What you will do
Write out the entries below exactly, starting at the first line and stopping after the line that contains "C = scene.collection"; skip all pictures.

═══ Record set

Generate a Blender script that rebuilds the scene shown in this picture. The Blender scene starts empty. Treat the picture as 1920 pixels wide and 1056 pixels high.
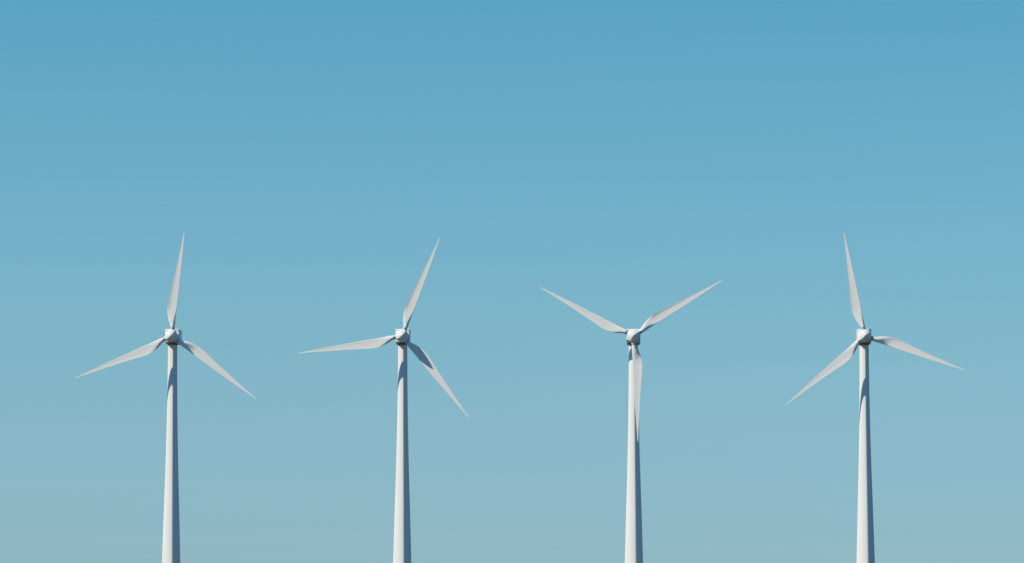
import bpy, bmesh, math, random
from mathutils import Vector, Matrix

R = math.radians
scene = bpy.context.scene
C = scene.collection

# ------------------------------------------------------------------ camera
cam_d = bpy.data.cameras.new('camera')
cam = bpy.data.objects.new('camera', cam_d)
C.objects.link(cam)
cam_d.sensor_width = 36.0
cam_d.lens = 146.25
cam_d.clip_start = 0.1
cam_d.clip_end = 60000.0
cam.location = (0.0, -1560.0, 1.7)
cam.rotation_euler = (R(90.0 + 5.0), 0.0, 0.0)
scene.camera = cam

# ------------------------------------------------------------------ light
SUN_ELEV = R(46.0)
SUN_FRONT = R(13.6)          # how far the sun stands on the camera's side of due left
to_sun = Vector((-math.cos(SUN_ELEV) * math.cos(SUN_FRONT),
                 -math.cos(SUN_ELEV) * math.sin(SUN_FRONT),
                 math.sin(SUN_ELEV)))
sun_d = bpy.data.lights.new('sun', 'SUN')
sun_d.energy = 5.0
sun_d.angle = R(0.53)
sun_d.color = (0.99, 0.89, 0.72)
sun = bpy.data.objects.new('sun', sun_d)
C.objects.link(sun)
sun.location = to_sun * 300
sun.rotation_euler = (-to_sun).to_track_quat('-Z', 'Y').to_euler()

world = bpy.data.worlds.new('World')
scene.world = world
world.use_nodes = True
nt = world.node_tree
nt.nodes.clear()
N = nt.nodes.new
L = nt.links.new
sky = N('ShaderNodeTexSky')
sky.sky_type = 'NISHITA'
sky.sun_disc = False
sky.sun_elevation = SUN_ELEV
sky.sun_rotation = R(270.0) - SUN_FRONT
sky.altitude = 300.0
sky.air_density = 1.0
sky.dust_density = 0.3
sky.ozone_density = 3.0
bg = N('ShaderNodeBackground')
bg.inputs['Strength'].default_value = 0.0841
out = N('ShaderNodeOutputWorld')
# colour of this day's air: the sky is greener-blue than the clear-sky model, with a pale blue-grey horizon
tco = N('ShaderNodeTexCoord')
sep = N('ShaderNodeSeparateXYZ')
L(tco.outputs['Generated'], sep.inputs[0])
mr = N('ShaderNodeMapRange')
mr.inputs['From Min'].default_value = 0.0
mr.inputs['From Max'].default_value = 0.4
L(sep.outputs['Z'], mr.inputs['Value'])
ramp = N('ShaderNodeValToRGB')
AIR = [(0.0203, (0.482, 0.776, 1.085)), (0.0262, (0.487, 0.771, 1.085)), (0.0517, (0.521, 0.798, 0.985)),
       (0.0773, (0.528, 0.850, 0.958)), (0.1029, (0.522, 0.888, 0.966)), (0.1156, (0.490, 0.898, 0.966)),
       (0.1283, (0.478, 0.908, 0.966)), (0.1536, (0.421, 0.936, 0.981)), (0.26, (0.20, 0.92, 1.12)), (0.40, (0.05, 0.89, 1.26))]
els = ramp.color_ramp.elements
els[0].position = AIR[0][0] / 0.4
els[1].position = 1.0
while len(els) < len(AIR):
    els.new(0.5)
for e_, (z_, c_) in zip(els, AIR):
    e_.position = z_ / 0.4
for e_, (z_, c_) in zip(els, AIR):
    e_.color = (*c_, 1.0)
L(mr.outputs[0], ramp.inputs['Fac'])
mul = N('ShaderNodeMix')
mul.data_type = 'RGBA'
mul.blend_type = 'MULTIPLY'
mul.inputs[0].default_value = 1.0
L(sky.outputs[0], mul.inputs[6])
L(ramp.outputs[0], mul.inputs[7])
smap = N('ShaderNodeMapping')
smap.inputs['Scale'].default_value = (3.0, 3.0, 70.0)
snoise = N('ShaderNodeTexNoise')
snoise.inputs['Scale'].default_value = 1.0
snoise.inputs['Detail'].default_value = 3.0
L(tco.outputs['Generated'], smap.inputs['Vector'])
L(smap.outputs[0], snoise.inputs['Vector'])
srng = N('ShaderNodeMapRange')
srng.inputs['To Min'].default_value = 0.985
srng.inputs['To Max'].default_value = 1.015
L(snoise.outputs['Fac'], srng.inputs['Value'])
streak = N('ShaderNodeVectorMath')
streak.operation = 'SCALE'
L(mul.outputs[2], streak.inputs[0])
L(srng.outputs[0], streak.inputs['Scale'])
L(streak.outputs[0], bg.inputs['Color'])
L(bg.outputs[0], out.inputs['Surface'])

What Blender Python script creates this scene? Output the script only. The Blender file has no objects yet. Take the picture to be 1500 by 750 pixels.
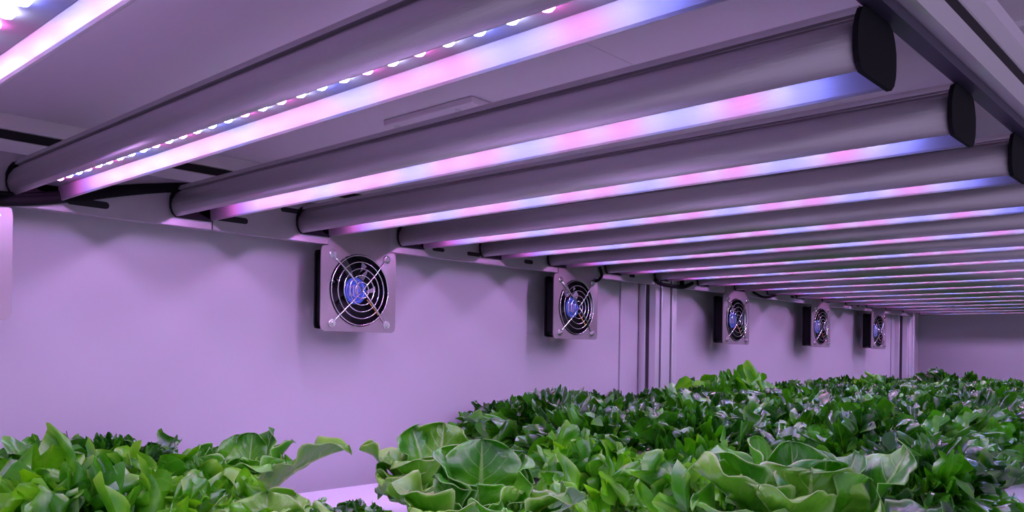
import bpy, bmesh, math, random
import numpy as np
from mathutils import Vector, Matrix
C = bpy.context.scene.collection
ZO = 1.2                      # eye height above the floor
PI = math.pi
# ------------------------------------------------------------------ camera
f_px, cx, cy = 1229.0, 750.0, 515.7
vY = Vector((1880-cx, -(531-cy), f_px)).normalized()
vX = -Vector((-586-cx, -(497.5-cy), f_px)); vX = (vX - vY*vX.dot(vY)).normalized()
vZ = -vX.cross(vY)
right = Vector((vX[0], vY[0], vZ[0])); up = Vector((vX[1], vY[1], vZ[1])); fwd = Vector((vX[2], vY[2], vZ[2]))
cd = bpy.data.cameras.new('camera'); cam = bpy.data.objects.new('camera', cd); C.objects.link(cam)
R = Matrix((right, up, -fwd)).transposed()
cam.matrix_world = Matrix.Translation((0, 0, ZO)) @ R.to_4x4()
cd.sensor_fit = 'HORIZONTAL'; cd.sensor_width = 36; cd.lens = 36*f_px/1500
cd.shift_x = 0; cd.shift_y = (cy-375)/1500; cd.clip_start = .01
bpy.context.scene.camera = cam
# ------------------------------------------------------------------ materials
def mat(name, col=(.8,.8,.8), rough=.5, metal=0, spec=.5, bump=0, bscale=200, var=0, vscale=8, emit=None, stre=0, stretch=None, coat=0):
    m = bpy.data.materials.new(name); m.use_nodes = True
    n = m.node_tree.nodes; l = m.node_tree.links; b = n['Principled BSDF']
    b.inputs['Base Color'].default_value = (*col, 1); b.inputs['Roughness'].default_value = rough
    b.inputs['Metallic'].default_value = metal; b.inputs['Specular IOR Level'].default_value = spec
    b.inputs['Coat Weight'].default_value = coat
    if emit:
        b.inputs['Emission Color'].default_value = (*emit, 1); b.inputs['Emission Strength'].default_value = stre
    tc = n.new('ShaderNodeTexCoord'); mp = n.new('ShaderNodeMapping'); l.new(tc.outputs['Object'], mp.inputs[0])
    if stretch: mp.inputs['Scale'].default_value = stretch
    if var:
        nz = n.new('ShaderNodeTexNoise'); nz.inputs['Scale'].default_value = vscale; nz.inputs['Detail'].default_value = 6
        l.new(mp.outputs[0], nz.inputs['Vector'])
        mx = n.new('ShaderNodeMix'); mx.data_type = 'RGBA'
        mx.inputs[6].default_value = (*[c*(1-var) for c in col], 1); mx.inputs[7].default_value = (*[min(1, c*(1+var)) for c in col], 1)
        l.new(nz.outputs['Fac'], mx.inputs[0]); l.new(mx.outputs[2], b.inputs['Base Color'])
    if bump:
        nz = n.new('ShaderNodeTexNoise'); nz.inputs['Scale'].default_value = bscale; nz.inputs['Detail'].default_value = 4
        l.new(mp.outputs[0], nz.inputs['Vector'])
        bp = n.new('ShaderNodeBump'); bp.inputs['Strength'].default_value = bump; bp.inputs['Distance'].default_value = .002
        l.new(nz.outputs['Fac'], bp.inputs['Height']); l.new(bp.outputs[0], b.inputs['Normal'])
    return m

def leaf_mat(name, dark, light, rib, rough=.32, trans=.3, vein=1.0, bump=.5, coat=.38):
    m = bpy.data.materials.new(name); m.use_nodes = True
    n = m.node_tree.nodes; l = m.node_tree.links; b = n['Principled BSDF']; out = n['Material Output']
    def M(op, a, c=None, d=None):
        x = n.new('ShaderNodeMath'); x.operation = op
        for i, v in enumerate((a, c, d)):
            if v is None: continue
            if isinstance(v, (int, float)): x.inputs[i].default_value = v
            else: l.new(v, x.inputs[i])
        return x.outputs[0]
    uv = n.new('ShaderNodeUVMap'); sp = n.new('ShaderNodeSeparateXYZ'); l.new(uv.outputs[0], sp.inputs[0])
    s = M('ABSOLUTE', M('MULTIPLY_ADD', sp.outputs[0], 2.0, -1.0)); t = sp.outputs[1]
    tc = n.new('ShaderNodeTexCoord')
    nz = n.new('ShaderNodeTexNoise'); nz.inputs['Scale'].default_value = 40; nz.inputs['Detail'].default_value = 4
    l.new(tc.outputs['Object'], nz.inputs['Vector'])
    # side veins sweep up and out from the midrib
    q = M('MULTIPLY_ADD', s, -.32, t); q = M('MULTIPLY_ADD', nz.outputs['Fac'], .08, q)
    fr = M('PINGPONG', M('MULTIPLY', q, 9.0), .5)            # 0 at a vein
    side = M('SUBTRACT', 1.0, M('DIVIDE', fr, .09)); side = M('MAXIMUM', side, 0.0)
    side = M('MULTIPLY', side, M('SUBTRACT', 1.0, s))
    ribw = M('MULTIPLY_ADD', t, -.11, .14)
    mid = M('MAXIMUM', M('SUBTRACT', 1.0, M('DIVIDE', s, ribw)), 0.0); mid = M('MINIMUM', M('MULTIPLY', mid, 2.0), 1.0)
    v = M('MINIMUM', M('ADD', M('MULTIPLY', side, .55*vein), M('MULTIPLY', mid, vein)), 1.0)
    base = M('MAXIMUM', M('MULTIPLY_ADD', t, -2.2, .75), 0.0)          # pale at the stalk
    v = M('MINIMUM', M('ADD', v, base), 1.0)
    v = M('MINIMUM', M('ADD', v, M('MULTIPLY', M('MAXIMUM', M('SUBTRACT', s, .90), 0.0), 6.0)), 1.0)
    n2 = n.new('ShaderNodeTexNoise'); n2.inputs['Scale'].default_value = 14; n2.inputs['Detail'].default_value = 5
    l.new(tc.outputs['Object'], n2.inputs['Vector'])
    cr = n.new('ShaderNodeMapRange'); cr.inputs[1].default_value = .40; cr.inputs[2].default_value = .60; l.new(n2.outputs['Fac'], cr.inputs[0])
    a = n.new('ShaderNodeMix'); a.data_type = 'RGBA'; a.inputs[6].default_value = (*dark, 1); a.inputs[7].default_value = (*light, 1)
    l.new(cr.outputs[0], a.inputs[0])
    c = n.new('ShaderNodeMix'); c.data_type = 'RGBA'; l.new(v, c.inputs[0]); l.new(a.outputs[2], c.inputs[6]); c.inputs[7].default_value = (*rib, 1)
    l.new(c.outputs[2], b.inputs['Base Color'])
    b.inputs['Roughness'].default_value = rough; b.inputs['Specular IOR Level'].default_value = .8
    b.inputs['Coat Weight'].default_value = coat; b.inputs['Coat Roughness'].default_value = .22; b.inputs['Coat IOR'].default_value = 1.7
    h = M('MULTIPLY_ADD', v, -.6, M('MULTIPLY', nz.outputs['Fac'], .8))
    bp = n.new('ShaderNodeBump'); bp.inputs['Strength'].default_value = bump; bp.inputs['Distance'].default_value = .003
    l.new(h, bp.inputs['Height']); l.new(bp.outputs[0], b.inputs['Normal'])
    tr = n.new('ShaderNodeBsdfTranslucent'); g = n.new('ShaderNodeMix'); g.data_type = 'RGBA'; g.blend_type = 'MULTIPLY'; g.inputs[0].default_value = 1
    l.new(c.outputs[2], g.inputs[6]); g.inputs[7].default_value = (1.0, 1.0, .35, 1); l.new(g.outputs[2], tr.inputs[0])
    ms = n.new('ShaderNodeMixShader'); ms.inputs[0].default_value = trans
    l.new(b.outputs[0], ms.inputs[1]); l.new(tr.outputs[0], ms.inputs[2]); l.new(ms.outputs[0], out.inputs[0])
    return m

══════

Reply
Generate a Blender script that rebuilds the scene shown in this picture. The Blender scene starts empty. Treat the picture as 1920 pixels wide and 1056 pixels high.
import bpy, bmesh, math, random
from mathutils import Vector, Matrix

R = math.radians
scene = bpy.context.scene
C = scene.collection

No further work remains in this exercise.